======== SUPPLIED MATERIAL ========
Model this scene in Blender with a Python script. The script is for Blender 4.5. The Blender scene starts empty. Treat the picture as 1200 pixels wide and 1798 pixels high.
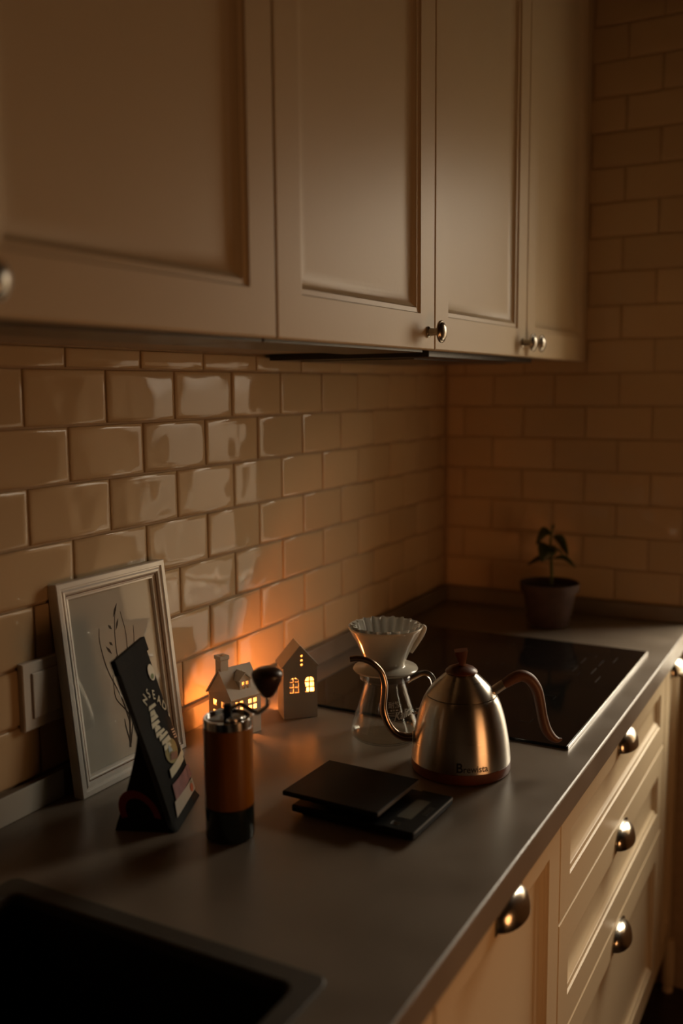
import bpy, bmesh, math, random
from mathutils import Vector, Matrix
random.seed(7)
PI = math.pi
S = bpy.context.scene
C = S.collection

# ------------------------------------------------------------------ camera
cam_d = bpy.data.cameras.new('camera'); cam = bpy.data.objects.new('camera', cam_d); C.objects.link(cam)
right = Vector((0.8784, 0.4779, -0.0083)); upv = Vector((-0.0540, 0.1164, 0.9917)); fwd = Vector((-0.4750, 0.8706, -0.1281))
cam.matrix_world = Matrix(((right.x, upv.x, -fwd.x, 0.9418), (right.y, upv.y, -fwd.y, -0.8878), (right.z, upv.z, -fwd.z, 1.4430), (0, 0, 0, 1)))
cam_d.sensor_fit = 'VERTICAL'; cam_d.sensor_height = 36.0; cam_d.sensor_width = 24.0
cam_d.lens = 1696.0 / 1798.0 * 36.0
cam_d.clip_start = 0.05
cam_d.dof.use_dof = True; cam_d.dof.focus_distance = 1.42; cam_d.dof.aperture_fstop = 2.0
S.camera = cam

# ------------------------------------------------------------------ sky, window daylight, exposure
W = bpy.data.worlds.new('dusk_sky'); S.world = W; W.use_nodes = True
# overcast evening sky: bright overhead, dimming to the horizon, dim ground below it
wn = W.node_tree
SKY = 17.0
wtc = wn.nodes.new('ShaderNodeTexCoord'); wsx = wn.nodes.new('ShaderNodeSeparateXYZ'); wcr = wn.nodes.new('ShaderNodeValToRGB')
wn.links.new(wtc.outputs['Generated'], wsx.inputs[0]); wmr = wn.nodes.new('ShaderNodeMapRange'); wmr.inputs[1].default_value = -0.5; wmr.inputs[2].default_value = 0.5
wn.links.new(wsx.outputs['Z'], wmr.inputs[0]); wn.links.new(wmr.outputs[0], wcr.inputs[0]); wn.links.new(wcr.outputs[0], wn.nodes['Background'].inputs[0])
wcr.color_ramp.elements[0].position = 0.0; wcr.color_ramp.elements[0].color = (0.03, 0.022, 0.014, 1)
wcr.color_ramp.elements[1].position = 1.0; wcr.color_ramp.elements[1].color = (1.0, 0.87, 0.67, 1)
el = wcr.color_ramp.elements.new(0.5); el.color = (0.15, 0.115, 0.075, 1)
wn.nodes['Background'].inputs[1].default_value = SKY
WX0, WX1, WZ0, WZ1, WY = 0.632, 1.25, 0.78, 2.06, 1.796      # window opening in the end wall
pd = bpy.data.lights.new('window_portal', 'AREA'); pd.shape = 'RECTANGLE'; pd.size = WX1 - WX0; pd.size_y = WZ1 - WZ0
pd.cycles.is_portal = True
po = bpy.data.objects.new('window_portal', pd); C.objects.link(po)
po.location = ((WX0 + WX1) / 2, WY + 0.01, (WZ0 + WZ1) / 2); po.rotation_euler = (-PI / 2, 0, 0)
S.view_settings.view_transform = 'Standard'; S.view_settings.look = 'None'
S.view_settings.gamma = 1.0; S.view_settings.use_curve_mapping = False
S.view_settings.exposure = -0.12
LAMP_STRENGTH = 4.2
LAMP_COLOR = (1.0, 0.45, 0.17)
CANDLE_W = 0.5
CANDLE_COLOR = (1.0, 0.29, 0.06)

# ------------------------------------------------------------------ materials
def new_mat(name):
    m = bpy.data.materials.new(name); m.use_nodes = True
    return m, m.node_tree, m.node_tree.nodes['Principled BSDF']
def setp(b, **k):
    for n, v in k.items():
        b.inputs[n.replace('_', ' ')].default_value = v
def mat(name, col, rough=0.5, metal=0.0, noise=0.0, nscale=20.0, bump=0.0, bscale=60.0, coat=0.0, spec=0.5, stretch=(1, 1, 1), rnoise=0.0):
    m, t, b = new_mat(name)
    b.inputs['Base Color'].default_value = (*col, 1); b.inputs['Roughness'].default_value = rough
    b.inputs['Metallic'].default_value = metal; b.inputs['Specular IOR Level'].default_value = spec
    if coat: b.inputs['Coat Weight'].default_value = coat; b.inputs['Coat Roughness'].default_value = 0.08
    tc = t.nodes.new('ShaderNodeTexCoord'); mp = t.nodes.new('ShaderNodeMapping'); mp.inputs['Scale'].default_value = stretch
    t.links.new(tc.outputs['Object'], mp.inputs['Vector'])
    if noise:
        n = t.nodes.new('ShaderNodeTexNoise'); n.inputs['Scale'].default_value = nscale; n.inputs['Detail'].default_value = 6
        t.links.new(mp.outputs[0], n.inputs['Vector'])
        r = t.nodes.new('ShaderNodeMapRange'); r.inputs[1].default_value = 0.25; r.inputs[2].default_value = 0.75
        r.inputs[3].default_value = 1 - noise; r.inputs[4].default_value = 1 + noise
        t.links.new(n.outputs['Fac'], r.inputs[0])
        mx = t.nodes.new('ShaderNodeVectorMath'); mx.operation = 'SCALE'; mx.inputs[0].default_value = col
        t.links.new(r.outputs[0], mx.inputs['Scale']); t.links.new(mx.outputs[0], b.inputs['Base Color'])
        if rnoise:
            r2 = t.nodes.new('ShaderNodeMapRange'); r2.inputs[1].default_value = 0.3; r2.inputs[2].default_value = 0.7
            r2.inputs[3].default_value = rough - rnoise; r2.inputs[4].default_value = rough + rnoise
            t.links.new(n.outputs['Fac'], r2.inputs[0]); t.links.new(r2.outputs[0], b.inputs['Roughness'])
    if bump:
        n2 = t.nodes.new('ShaderNodeTexNoise'); n2.inputs['Scale'].default_value = bscale; n2.inputs['Detail'].default_value = 3
        t.links.new(mp.outputs[0], n2.inputs['Vector'])
        bp = t.nodes.new('ShaderNodeBump'); bp.inputs['Strength'].default_value = 1.0; bp.inputs['Distance'].default_value = bump
        t.links.new(n2.outputs['Fac'], bp.inputs['Height']); t.links.new(bp.outputs[0], b.inputs['Normal'])
    return m
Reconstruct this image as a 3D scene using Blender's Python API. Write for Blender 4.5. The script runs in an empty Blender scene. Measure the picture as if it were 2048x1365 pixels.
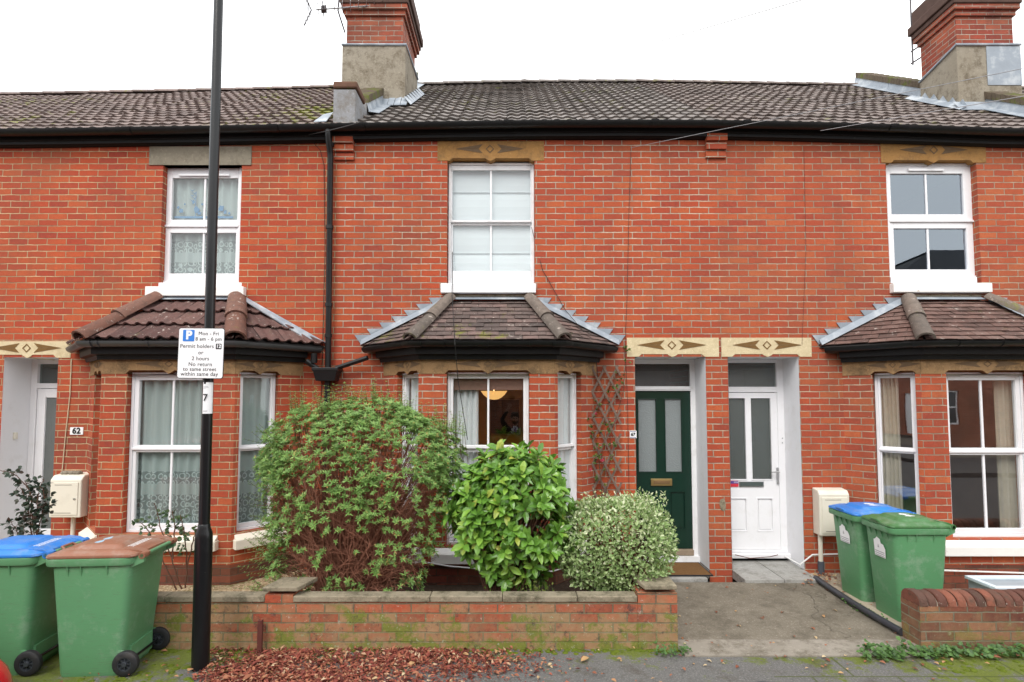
========
OBJECTIVE:
Reproduce the entries exactly. Do not carry over any picture.

ANSWER FOR THE TASK:
Model this scene in Blender with a Python script. The script is for Blender 4.5. The Blender scene starts empty. Treat the picture as 1200 pixels wide and 1798 pixels high.
import bpy, bmesh, math, random
from mathutils import Vector, Matrix
random.seed(7)
PI = math.pi
S = bpy.context.scene
C = S.collection

# ------------------------------------------------------------------ camera
cam_d = bpy.data.cameras.new('camera'); cam = bpy.data.objects.new('camera', cam_d); C.objects.link(cam)
right = Vector((0.8784, 0.4779, -0.0083)); upv = Vector((-0.0540, 0.1164, 0.9917)); fwd = Vector((-0.4750, 0.8706, -0.1281))
cam.matrix_world = Matrix(((right.x, upv.x, -fwd.x, 0.9418), (right.y, upv.y, -fwd.y, -0.8878), (right.z, upv.z, -fwd.z, 1.4430), (0, 0, 0, 1)))
cam_d.sensor_fit = 'VERTICAL'; cam_d.sensor_height = 36.0; cam_d.sensor_width = 24.0
cam_d.lens = 1696.0 / 1798.0 * 36.0
cam_d.clip_start = 0.05
cam_d.dof.use_dof = True; cam_d.dof.focus_distance = 1.42; cam_d.dof.aperture_fstop = 2.0
S.camera = cam

# ------------------------------------------------------------------ sky, window daylight, exposure
W = bpy.data.worlds.new('dusk_sky'); S.world = W; W.use_nodes = True
# overcast evening sky: bright overhead, dimming to the horizon, dim ground below it
wn = W.node_tree
SKY = 17.0
wtc = wn.nodes.new('ShaderNodeTexCoord'); wsx = wn.nodes.new('ShaderNodeSeparateXYZ'); wcr = wn.nodes.new('ShaderNodeValToRGB')
wn.links.new(wtc.outputs['Generated'], wsx.inputs[0]); wmr = wn.nodes.new('ShaderNodeMapRange'); wmr.inputs[1].default_value = -0.5; wmr.inputs[2].default_value = 0.5
wn.links.new(wsx.outputs['Z'], wmr.inputs[0]); wn.links.new(wmr.outputs[0], wcr.inputs[0]); wn.links.new(wcr.outputs[0], wn.nodes['Background'].inputs[0])
wcr.color_ramp.elements[0].position = 0.0; wcr.color_ramp.elements[0].color = (0.03, 0.022, 0.014, 1)
wcr.color_ramp.elements[1].position = 1.0; wcr.color_ramp.elements[1].color = (1.0, 0.87, 0.67, 1)
el = wcr.color_ramp.elements.new(0.5); el.color = (0.15, 0.115, 0.075, 1)
wn.nodes['Background'].inputs[1].default_value = SKY
WX0, WX1, WZ0, WZ1, WY = 0.632, 1.25, 0.78, 2.06, 1.796      # window opening in the end wall
pd = bpy.data.lights.new('window_portal', 'AREA'); pd.shape = 'RECTANGLE'; pd.size = WX1 - WX0; pd.size_y = WZ1 - WZ0
pd.cycles.is_portal = True
po = bpy.data.objects.new('window_portal', pd); C.objects.link(po)
po.location = ((WX0 + WX1) / 2, WY + 0.01, (WZ0 + WZ1) / 2); po.rotation_euler = (-PI / 2, 0, 0)
S.view_settings.view_transform = 'Standard'; S.view_settings.look = 'None'
S.view_settings.gamma = 1.0; S.view_settings.use_curve_mapping = False
S.view_settings.exposure = -0.12
LAMP_STRENGTH = 4.2
LAMP_COLOR = (1.0, 0.45, 0.17)
CANDLE_W = 0.5
CANDLE_COLOR = (1.0, 0.29, 0.06)

# ------------------------------------------------------------------ materials
def new_mat(name):
    m = bpy.data.materials.new(name); m.use_nodes = True
    return m, m.node_tree, m.node_tree.nodes['Principled BSDF']
def setp(b, **k):
    for n, v in k.items():
        b.inputs[n.replace('_', ' ')].default_value = v
def mat(name, col, rough=0.5, metal=0.0, noise=0.0, nscale=20.0, bump=0.0, bscale=60.0, coat=0.0, spec=0.5, stretch=(1, 1, 1), rnoise=0.0):
    m, t, b = new_mat(name)
    b.inputs['Base Color'].default_value = (*col, 1); b.inputs['Roughness'].default_value = rough
    b.inputs['Metallic'].default_value = metal; b.inputs['Specular IOR Level'].default_value = spec
    if coat: b.inputs['Coat Weight'].default_value = coat; b.inputs['Coat Roughness'].default_value = 0.08
    tc = t.nodes.new('ShaderNodeTexCoord'); mp = t.nodes.new('ShaderNodeMapping'); mp.inputs['Scale'].default_value = stretch
    t.links.new(tc.outputs['Object'], mp.inputs['Vector'])
    if noise:
        n = t.nodes.new('ShaderNodeTexNoise'); n.inputs['Scale'].default_value = nscale; n.inputs['Detail'].default_value = 6
        t.links.new(mp.outputs[0], n.inputs['Vector'])
        r = t.nodes.new('ShaderNodeMapRange'); r.inputs[1].default_value = 0.25; r.inputs[2].default_value = 0.75
        r.inputs[3].default_value = 1 - noise; r.inputs[4].default_value = 1 + noise
        t.links.new(n.outputs['Fac'], r.inputs[0])
        mx = t.nodes.new('ShaderNodeVectorMath'); mx.operation = 'SCALE'; mx.inputs[0].default_value = col
        t.links.new(r.outputs[0], mx.inputs['Scale']); t.links.new(mx.outputs[0], b.inputs['Base Color'])
        if rnoise:
            r2 = t.nodes.new('ShaderNodeMapRange'); r2.inputs[1].default_value = 0.3; r2.inputs[2].default_value = 0.7
            r2.inputs[3].default_value = rough - rnoise; r2.inputs[4].default_value = rough + rnoise
            t.links.new(n.outputs['Fac'], r2.inputs[0]); t.links.new(r2.outputs[0], b.inputs['Roughness'])
    if bump:
        n2 = t.nodes.new('ShaderNodeTexNoise'); n2.inputs['Scale'].default_value = bscale; n2.inputs['Detail'].default_value = 3
        t.links.new(mp.outputs[0], n2.inputs['Vector'])
        bp = t.nodes.new('ShaderNodeBump'); bp.inputs['Strength'].default_value = 1.0; bp.inputs['Distance'].default_value = bump
        t.links.new(n2.outputs['Fac'], bp.inputs['Height']); t.links.new(bp.outputs[0], b.inputs['Normal'])
    return m
Reconstruct this image as a 3D scene using Blender's Python API. Write for Blender 4.5. The script runs in an empty Blender scene. Measure the picture as if it were 2048x1365 pixels.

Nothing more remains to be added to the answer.